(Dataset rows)
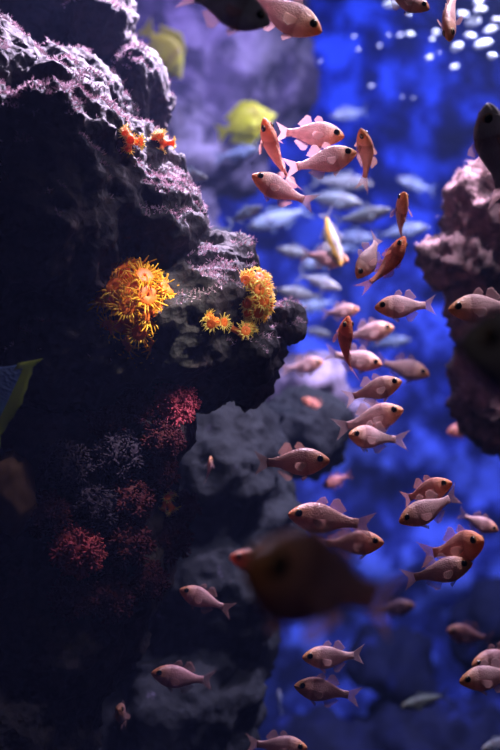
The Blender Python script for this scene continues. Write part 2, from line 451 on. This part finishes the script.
sun_coral(166, 502, 7, 5, 4, 0.0052, 'small yellow sun coral at the edge of the maroon soft corals', 'tenty', 16)

# soft corals: cauliflower heads of little finger clusters
def cluster_mesh(seed, n=26):
    rnd = random.Random(seed); vs_, fs = [], []
    bm = bmesh.new(); bmesh.ops.create_icosphere(bm, subdivisions=2, radius=0.62)
    vs_ = [v.co.copy() for v in bm.verts]; fs = [tuple(v.index for v in f.verts) for f in bm.faces]; bm.free()
    for i in range(n):
        z = 1 - 1.7 * (i + .5) / n; th = i * 2.39996
        r = math.sqrt(max(0, 1 - z * z)); d = Vector((r * math.cos(th), r * math.sin(th), z))
        d = (d + Vector((rnd.gauss(0, .12), rnd.gauss(0, .12), rnd.gauss(0, .12)))).normalized()
        l = rnd.uniform(0.32, 0.55)
        tube([d * .5, d * (.62 + l * .5), d * (.62 + l), d * (.68 + l)], [.10, .12, .15, .07], 6, vs_, fs)
    return mesh_from(vs_, fs)
CLUST = {}
for key in ('red', 'dred', 'mauve'):
    CLUST[key] = []
    for s in (1, 2, 3):
        m_ = cluster_mesh(s); m_.materials.append(MAT[key]); CLUST[key].append(m_)

def soft_coral(px, py, r, key, n, label, seed, d=None):
    rnd = random.Random(seed)
    loc, nor = on_rock(px, py)
    R = M(r, loc.y)
    root = empty('soft_coral', loc + Vector((0, -R * 0.45, 0))); tag(root, label, 'coral', 'maroon soft corals')
    lumpy_base(R * .8, R * .7, R * .75, MAT[key], root, 'stalk', seed)
    for i in range(n):
        z = 1 - 2 * (i + .5) / n; th = i * 2.39996 + seed
        rr = math.sqrt(1 - z * z); q = Vector((rr * math.cos(th), rr * math.sin(th), z))
        if q.y > 0.45: continue
        o = link('polyp_cluster', CLUST[key][rnd.randrange(3)], None, root)
        s = R * rnd.uniform(.26, .36)
        o.matrix_local = Matrix.Translation(Vector((q.x * R * .8, q.y * R * .7, q.z * R * .78))) @ frame(q, rnd.uniform(0, 6)).to_4x4() @ Matrix.Scale(s, 4)
    return root

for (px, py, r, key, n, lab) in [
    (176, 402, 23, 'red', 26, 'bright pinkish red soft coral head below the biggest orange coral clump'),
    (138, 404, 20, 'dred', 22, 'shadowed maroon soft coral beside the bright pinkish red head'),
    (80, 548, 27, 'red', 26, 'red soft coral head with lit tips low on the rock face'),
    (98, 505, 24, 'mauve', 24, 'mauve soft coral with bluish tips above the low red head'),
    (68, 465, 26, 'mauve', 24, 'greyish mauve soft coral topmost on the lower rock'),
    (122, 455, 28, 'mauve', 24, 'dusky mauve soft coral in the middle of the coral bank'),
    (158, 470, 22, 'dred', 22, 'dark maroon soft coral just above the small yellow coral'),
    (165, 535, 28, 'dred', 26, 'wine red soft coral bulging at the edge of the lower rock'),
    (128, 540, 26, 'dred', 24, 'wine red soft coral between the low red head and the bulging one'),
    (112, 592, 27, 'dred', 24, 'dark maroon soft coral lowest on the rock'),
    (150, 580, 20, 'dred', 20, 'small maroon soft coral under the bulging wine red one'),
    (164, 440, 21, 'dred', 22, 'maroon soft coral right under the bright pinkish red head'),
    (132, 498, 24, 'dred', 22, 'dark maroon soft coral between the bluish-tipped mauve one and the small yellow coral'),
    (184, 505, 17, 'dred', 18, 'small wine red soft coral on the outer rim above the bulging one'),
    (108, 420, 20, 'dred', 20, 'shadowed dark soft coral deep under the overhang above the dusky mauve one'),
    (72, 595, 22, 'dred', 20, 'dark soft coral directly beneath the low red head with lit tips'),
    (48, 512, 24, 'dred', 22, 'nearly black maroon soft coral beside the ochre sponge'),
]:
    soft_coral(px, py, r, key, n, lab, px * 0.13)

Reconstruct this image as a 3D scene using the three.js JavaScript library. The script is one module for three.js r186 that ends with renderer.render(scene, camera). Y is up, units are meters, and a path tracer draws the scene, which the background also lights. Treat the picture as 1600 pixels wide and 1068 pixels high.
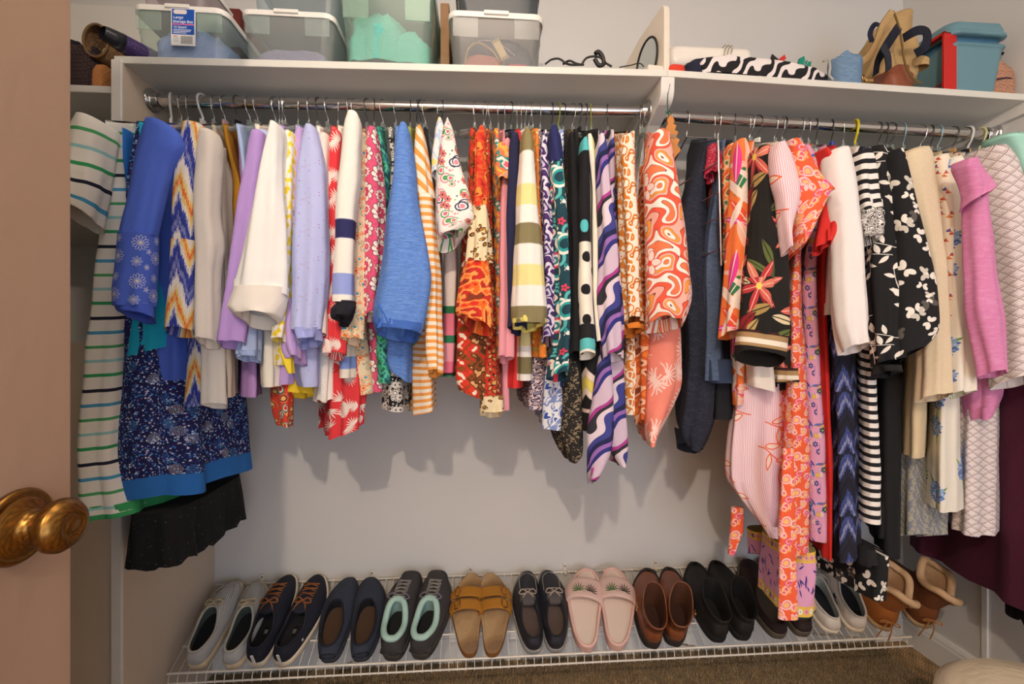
import * as THREE from 'three';
import { RectAreaLightUniformsLib } from 'three/addons/lights/RectAreaLightUniformsLib.js';
import { RoundedBoxGeometry } from 'three/addons/geometries/RoundedBoxGeometry.js';
import { mergeGeometries } from 'three/addons/utils/BufferGeometryUtils.js';
import { ImprovedNoise } from 'three/addons/math/ImprovedNoise.js';

// ---------------------------------------------------------------- camera, lights, exposure
const scene = new THREE.Scene();
scene.background = new THREE.Color(0x000000);
const F = 711, YAW = 0.0719, CAM = new THREE.Vector3(0, 1.12, 1.612);
const camera = new THREE.PerspectiveCamera(2 * Math.atan(534 / F) * 180 / Math.PI, 1600 / 1068, 0.05, 30);
camera.position.copy(CAM);
camera.rotation.set(0, -YAW, 0);
const renderer = new THREE.WebGLRenderer({ antialias: true });
renderer.toneMapping = THREE.LinearToneMapping;
renderer.toneMappingExposure = 0.82;
renderer.shadowMap.enabled = true;
RectAreaLightUniformsLib.init();

const LAMP = new THREE.Vector3(-0.2, 2.2, 2.6);
const bulbLight = new THREE.PointLight(0xffead6, 7.2, 0, 2);
bulbLight.position.copy(LAMP); bulbLight.castShadow = true; bulbLight.shadow.radius = 1.5;
scene.add(bulbLight);
const windowLight = new THREE.RectAreaLight(0xc8dcff, 3, 1.3, 1.5);
windowLight.position.set(0.75, 0.95, 3.33); windowLight.lookAt(0.3, 1.25, 0);
scene.add(windowLight);
const panelLight = new THREE.RectAreaLight(0xffe9d4, 5.6, 0.6, 0.6);
panelLight.position.set(-0.1, 2.41, 1.0); panelLight.lookAt(-0.1, 0, 0.85);
scene.add(panelLight);

// ---------------------------------------------------------------- helpers
const V = (x, y, z) => new THREE.Vector3(x, y, z);
let seedState = 12345;
const rnd = () => { seedState = (seedState + 0x6d2b79f5) | 0; let t = Math.imul(seedState ^ (seedState >>> 15), 1 | seedState); t = (t + Math.imul(t ^ (t >>> 7), 61 | t)) ^ t; return ((t ^ (t >>> 14)) >>> 0) / 4294967296; };
const reseed = (s) => { seedState = s * 7919 + 17; };
const rr = (a, b) => a + (b - a) * rnd();
const lerp = (a, b, t) => a + (b - a) * t;
const clamp = (x, a = 0, b = 1) => Math.min(b, Math.max(a, x));
const sm = (a, b, x) => { const t = clamp((x - a) / (b - a)); return t * t * (3 - 2 * t); };
const noise = new ImprovedNoise();
const RT = V(Math.cos(YAW), 0, Math.sin(YAW)), FW = V(Math.sin(YAW), 0, -Math.cos(YAW));
function ray(px, py) { return RT.clone().multiplyScalar((px - 800) / F).add(V(0, -(py - 534) / F, 0)).add(FW); }
const P = (px, py, z) => { const d = ray(px, py); return CAM.clone().addScaledVector(d, (z - CAM.z) / d.z); };   // a point of the photograph on the upright plane at depth z
const PX = (px, py, x) => { const d = ray(px, py); return CAM.clone().addScaledVector(d, (x - CAM.x) / d.x); };
const PY = (px, py, y) => { const d = ray(px, py); return CAM.clone().addScaledVector(d, (y - CAM.y) / d.y); };

const names = {};
function numbered(n) { const k = names[n] = (names[n] ?? -1) + 1; return k ? n + '_' + String(k).padStart(3, '0') : n; }
function tag(o, label, category, group, kind) {
  if (label) o.userData.label = label;
  if (category) o.userData.category = category;
  if (group) o.userData.group = group;
  if (kind) o.userData.kind = kind;
  return o;
}
function thing(name, label, category, pos, group) {
  const g = new THREE.Group(); g.name = numbered(name); g.position.copy(pos); scene.add(g);
  return tag(g, label, category, group);
}
function mesh(name, geo, mat, parent, label) {
  const m = new THREE.Mesh(geo, mat); m.name = parent === scene ? numbered(name) : name;
  m.castShadow = m.receiveShadow = true; parent.add(m);
  if (label) m.userData.label = label;
  return m;
}
// world-space geometry put under a group
function wpart(g, name, geo, mat, label) { geo.translate(-g.position.x, -g.position.y, -g.position.z); return mesh(name, geo, mat, g, label); }
const struct = (name, geo, mat) => tag(mesh(name, geo, mat, scene), null, null, null, 'structure');
function box(x0, x1, y0, y1, z0, z1, r = 0) {
  const w = x1 - x0, h = y1 - y0, d = z1 - z0;
  const g = r ? new RoundedBoxGeometry(w, h, d, 2, Math.min(r, w / 2.01, h / 2.01, d / 2.01)) : new THREE.BoxGeometry(w, h, d);
  return g.translate((x0 + x1) / 2, (y0 + y1) / 2, (z0 + z1) / 2);
}
function tube(pts, r, seg = 0, rad = 8, closed = false) {
  const c = new THREE.CatmullRomCurve3(pts, closed, 'centripetal');
  return new THREE.TubeGeometry(c, seg || pts.length * 6, r, rad, closed);
}
function poly(pts, r, rad = 6) {               // straight-segment wire with mitred bends
  const path = new THREE.CurvePath();
  for (let i = 0; i + 1 < pts.length; i++) path.add(new THREE.LineCurve3(pts[i], pts[i + 1]));
  return new THREE.TubeGeometry(new THREE.CatmullRomCurve3(pts, false, 'catmullrom', 0.02), pts.length * 4, r, rad);
}
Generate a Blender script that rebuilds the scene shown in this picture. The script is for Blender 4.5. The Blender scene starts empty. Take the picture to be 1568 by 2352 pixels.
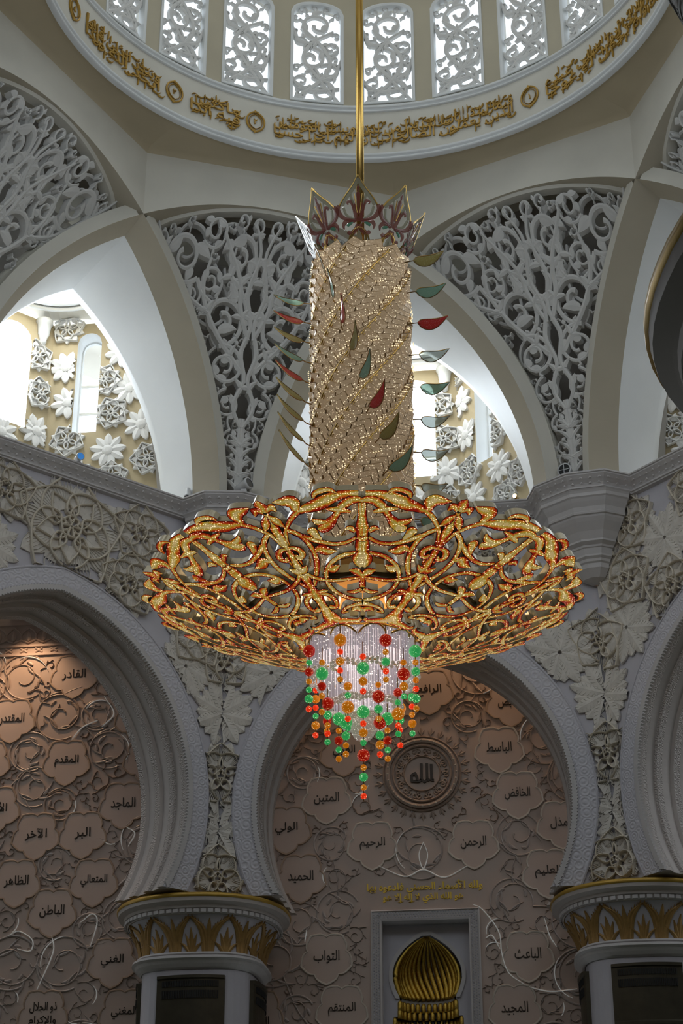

EXERCISE TASK: Both the first line of the records above and the line containing "sun_coral(166, 502, 7, 5, 4, 0.0052, 'small" belong in the copy; please return them and every line between, exactly, minus the pictures.

EXERCISE ANSWER:
The Blender Python script for this scene continues. Write part 2, from line 451 on. This part finishes the script.
sun_coral(166, 502, 7, 5, 4, 0.0052, 'small yellow sun coral at the edge of the maroon soft corals', 'tenty', 16)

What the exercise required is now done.